Long story short, not every people already built that kind of empathy to the customer. So when I’ve got a lot of reports that not include a piece of meaningful information on it, I feel a bit mad.

So this is the story. Me and my team at ErudiFi just rolled-out our new iteration of a tuition installment to the college students and vocational student in Indonesia. The product was far from perfect, there should be imperfection here and there. So as expected I got a lot of reports. For the past 1.5 years, I haven’t been that much involved in operating software systems as I was 3 years ago, so when people just said “the user stuck here, the user stuck there” I’m shocked.

I keep asking the reporter with the same question:

  • What is their username?
  • Where did they stick? any URL or page they’re referring to?
  • What is the step by step process the user has followed?
  • And additional info like the browser type, device type, and network they’re using.

But the reporter is not always the same person, so not everyone learning it. For a few days, I keep asking the same questions until I realize I need to stop this. So, I find material about how to write a better bug report, but most articles target a QA professional. So I decided to create my own.

This is what I wrote.

Because there’s a lot of bug reports, I want to explain a bit about how to better at bug reporting. So that the tech team can respond and find the solution faster. So, folks, if we just said “user stuck here”, “the user get an error there”, this is doesn’t help us help the customer, if we want to help the customer better, we need more context and information.

  1. User Identifier, you could give us an email or phone number so that we can cross-check with data in our system
  2. We need a step by step process that the user followed because without knowing this we can only guess. A good report can tell how the user arrives at the error in our app. Information like the currently open URL or the page they’re open, it will help us isolate the bug, and finding the cure even faster.
  3. Error frequency. If there are a few users that encounter the same issue, we can combine the report into one, so that we can have multiple samples of the same issue. It also helps us to not investigate something that actually the same thing.
  4. We can also tell whether the issue is intermittent or a consistent pattern. This will helps us how fast we need to react to the issue.
  5. One other very important metric is we can report how critical the issue is. For example, a blocker is an issue where we need to fix it immediately because if not it stops our business to operate as usual; a major issue is an annoying issue but not preventing the user from continuing to use our service; then there’s a minor bug, for example, a cosmetics issue on the UI; and then there’s a suggestion which basically only a suggestion from the reporter to helps us create a better product.
  6. Information about the user device e.g. handphone or desktop, type of browser, and what kind of network they’re connecting to Wi-Fi vs. cellular.

Then I posted this guide on the public channel for future reference, so that the member of the team can understand our issue of handling user reports.
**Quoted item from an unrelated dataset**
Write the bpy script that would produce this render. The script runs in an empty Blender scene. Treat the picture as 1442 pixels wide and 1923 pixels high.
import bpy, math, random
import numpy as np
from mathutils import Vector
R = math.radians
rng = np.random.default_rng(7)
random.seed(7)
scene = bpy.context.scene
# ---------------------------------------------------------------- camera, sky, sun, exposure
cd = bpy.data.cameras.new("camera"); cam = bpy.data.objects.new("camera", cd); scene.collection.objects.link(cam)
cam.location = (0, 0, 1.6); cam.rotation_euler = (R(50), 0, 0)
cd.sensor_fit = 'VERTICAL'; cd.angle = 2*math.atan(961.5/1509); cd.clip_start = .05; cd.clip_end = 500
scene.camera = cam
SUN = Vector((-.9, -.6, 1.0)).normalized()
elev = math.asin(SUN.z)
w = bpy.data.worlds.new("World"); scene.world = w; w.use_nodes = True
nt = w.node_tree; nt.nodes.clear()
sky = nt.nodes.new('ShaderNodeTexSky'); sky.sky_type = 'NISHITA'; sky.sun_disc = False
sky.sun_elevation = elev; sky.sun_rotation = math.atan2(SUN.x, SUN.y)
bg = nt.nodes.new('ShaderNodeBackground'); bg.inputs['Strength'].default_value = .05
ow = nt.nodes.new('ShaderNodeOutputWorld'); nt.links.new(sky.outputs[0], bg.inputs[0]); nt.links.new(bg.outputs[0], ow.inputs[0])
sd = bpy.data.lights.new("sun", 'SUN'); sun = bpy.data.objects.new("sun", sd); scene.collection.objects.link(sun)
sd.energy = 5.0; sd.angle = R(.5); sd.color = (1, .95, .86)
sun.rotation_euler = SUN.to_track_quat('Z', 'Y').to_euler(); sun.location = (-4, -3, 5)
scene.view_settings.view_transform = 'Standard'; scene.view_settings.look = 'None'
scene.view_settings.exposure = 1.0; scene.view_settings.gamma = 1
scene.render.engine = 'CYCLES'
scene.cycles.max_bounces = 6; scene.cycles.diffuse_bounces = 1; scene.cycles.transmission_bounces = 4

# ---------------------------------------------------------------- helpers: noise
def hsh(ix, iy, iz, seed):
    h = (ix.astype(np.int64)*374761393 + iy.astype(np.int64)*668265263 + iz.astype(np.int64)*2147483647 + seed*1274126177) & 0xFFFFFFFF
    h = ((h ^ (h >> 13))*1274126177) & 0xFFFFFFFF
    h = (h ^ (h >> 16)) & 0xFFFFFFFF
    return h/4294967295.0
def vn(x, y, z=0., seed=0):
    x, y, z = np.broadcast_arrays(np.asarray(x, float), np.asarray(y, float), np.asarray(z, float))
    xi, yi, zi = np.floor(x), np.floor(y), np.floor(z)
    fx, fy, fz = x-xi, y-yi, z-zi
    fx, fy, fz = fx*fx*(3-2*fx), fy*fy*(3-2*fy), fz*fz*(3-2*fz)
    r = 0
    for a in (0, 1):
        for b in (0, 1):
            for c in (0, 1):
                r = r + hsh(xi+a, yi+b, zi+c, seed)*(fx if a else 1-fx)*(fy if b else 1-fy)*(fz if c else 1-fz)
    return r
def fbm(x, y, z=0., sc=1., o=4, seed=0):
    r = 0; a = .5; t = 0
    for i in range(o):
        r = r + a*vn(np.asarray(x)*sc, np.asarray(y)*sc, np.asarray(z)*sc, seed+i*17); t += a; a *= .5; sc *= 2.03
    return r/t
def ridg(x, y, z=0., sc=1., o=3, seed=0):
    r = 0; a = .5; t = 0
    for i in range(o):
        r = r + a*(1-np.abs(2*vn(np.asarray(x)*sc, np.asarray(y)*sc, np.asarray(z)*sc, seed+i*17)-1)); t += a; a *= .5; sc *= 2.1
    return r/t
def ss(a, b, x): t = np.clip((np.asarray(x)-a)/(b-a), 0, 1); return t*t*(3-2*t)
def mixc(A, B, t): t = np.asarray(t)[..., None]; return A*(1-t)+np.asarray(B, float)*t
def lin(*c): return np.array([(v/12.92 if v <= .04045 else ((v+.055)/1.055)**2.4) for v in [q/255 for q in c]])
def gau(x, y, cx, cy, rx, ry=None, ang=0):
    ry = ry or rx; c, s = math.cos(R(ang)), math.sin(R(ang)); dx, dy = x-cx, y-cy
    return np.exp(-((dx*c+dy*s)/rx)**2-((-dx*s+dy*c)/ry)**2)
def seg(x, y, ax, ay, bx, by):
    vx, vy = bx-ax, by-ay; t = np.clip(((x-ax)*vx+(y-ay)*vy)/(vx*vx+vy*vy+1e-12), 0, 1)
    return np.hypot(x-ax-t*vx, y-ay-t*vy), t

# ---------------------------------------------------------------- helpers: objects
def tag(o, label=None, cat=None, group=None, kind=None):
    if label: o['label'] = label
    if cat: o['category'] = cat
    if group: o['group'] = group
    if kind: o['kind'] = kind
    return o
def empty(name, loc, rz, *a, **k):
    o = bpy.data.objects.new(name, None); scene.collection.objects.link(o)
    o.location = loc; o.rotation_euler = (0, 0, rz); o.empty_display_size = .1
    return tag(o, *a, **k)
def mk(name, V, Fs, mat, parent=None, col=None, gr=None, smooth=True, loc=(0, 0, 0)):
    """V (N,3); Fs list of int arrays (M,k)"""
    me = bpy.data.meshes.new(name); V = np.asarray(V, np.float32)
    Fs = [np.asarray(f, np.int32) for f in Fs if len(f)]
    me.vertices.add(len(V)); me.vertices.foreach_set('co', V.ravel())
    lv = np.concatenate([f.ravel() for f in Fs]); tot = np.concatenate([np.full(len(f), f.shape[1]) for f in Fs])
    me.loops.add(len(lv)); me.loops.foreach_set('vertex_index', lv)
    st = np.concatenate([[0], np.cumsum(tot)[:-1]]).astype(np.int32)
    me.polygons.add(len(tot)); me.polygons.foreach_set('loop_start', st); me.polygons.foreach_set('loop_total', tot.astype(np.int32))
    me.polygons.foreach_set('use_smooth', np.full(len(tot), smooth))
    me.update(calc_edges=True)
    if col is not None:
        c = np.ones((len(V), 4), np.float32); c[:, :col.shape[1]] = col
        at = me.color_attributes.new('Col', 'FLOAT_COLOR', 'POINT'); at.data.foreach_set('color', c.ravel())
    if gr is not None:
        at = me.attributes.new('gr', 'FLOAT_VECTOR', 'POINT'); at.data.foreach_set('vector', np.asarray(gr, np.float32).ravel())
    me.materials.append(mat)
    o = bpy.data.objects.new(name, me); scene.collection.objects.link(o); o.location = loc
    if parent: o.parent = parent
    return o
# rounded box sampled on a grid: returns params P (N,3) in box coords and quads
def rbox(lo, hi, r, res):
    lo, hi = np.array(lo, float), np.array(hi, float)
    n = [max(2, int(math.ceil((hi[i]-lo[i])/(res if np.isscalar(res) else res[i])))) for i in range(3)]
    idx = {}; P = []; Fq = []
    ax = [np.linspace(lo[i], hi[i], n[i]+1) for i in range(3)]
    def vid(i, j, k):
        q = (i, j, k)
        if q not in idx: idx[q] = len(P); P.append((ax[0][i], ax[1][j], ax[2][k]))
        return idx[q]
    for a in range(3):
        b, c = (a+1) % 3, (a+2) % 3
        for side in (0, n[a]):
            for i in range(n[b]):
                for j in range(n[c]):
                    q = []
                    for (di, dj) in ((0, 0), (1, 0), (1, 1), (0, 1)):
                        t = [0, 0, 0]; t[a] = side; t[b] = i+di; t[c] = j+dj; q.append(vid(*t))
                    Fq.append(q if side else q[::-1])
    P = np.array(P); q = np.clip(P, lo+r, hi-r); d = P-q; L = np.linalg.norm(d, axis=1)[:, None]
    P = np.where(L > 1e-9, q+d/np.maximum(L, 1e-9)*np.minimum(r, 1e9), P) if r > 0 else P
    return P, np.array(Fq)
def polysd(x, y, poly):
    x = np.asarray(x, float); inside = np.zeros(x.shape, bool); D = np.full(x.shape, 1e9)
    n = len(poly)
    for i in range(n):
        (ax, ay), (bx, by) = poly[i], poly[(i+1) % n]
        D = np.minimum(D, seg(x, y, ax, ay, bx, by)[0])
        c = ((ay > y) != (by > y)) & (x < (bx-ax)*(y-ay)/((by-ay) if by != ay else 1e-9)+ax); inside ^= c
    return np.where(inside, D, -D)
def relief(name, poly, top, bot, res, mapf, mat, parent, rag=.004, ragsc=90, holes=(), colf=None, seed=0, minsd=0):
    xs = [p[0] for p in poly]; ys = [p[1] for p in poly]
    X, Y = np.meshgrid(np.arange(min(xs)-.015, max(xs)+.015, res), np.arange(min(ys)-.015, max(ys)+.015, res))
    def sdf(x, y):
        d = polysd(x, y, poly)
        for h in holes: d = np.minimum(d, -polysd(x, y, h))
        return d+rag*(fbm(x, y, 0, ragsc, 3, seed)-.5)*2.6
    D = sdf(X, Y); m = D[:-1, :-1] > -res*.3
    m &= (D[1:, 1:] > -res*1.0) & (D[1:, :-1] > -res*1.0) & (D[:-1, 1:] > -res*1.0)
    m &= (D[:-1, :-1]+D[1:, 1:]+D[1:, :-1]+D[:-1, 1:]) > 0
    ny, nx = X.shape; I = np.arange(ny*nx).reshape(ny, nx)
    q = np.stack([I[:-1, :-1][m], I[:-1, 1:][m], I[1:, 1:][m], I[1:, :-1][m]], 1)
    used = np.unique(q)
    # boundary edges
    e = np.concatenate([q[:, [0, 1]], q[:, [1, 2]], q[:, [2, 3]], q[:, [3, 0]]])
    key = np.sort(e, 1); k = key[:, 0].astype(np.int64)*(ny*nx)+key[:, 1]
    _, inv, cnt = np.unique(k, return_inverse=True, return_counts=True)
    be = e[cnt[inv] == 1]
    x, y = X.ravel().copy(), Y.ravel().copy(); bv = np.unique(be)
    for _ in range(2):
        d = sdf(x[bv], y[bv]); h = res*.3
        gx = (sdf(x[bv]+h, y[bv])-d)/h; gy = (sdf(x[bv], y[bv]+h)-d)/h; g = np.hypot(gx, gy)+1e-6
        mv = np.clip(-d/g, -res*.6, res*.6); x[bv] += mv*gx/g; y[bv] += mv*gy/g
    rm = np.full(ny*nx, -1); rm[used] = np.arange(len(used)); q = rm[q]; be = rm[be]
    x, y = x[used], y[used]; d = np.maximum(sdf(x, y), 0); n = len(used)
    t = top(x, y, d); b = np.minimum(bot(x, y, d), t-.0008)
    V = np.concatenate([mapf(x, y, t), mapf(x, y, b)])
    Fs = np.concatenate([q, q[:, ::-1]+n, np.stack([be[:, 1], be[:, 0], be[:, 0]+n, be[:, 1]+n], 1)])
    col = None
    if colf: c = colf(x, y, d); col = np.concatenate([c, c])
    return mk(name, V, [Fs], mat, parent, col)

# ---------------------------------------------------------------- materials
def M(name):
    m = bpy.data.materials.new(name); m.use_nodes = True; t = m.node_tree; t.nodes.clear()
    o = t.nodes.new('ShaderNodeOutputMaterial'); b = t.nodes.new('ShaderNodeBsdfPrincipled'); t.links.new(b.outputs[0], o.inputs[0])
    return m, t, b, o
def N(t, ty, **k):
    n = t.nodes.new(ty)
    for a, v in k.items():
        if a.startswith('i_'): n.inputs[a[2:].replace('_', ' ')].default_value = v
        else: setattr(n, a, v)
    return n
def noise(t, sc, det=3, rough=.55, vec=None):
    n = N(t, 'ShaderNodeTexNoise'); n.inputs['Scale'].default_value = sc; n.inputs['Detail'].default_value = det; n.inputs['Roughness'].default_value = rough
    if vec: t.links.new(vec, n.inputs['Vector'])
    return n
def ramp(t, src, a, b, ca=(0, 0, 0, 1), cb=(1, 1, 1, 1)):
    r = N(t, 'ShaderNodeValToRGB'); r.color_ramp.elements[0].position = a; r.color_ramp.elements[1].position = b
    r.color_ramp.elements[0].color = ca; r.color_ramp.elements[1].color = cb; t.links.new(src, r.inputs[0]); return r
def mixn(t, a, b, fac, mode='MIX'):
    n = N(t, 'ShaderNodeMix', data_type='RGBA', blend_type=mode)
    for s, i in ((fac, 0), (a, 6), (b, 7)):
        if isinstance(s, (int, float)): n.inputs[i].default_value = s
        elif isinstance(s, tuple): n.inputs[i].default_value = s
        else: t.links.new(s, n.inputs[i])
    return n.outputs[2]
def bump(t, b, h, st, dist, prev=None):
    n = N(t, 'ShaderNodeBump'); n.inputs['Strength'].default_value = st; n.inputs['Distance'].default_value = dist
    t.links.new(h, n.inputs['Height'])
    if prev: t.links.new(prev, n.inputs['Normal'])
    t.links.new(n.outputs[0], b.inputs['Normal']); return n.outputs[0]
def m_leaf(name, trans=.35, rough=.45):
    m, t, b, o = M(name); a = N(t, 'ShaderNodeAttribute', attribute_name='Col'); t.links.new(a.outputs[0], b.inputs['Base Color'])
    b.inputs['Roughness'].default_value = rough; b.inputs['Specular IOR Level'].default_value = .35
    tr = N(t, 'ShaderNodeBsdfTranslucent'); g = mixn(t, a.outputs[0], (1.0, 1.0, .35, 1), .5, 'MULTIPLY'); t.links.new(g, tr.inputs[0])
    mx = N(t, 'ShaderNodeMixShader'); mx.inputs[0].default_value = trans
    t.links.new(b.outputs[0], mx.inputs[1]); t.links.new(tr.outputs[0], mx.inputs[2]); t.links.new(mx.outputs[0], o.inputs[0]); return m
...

Because, we programmer are not a god, we need to have the context in order to solve a problem, without a context, information, and data, we can only guess.

Conclusion.

  • Ask for a context.
  • Empathize to our peers, they’ll not have the same experience as us. If we empathize with them, they’ll empathize with us as well.
  • Document something and let everybody on the team knows, so the knowledge diffuse and spread to the entire team.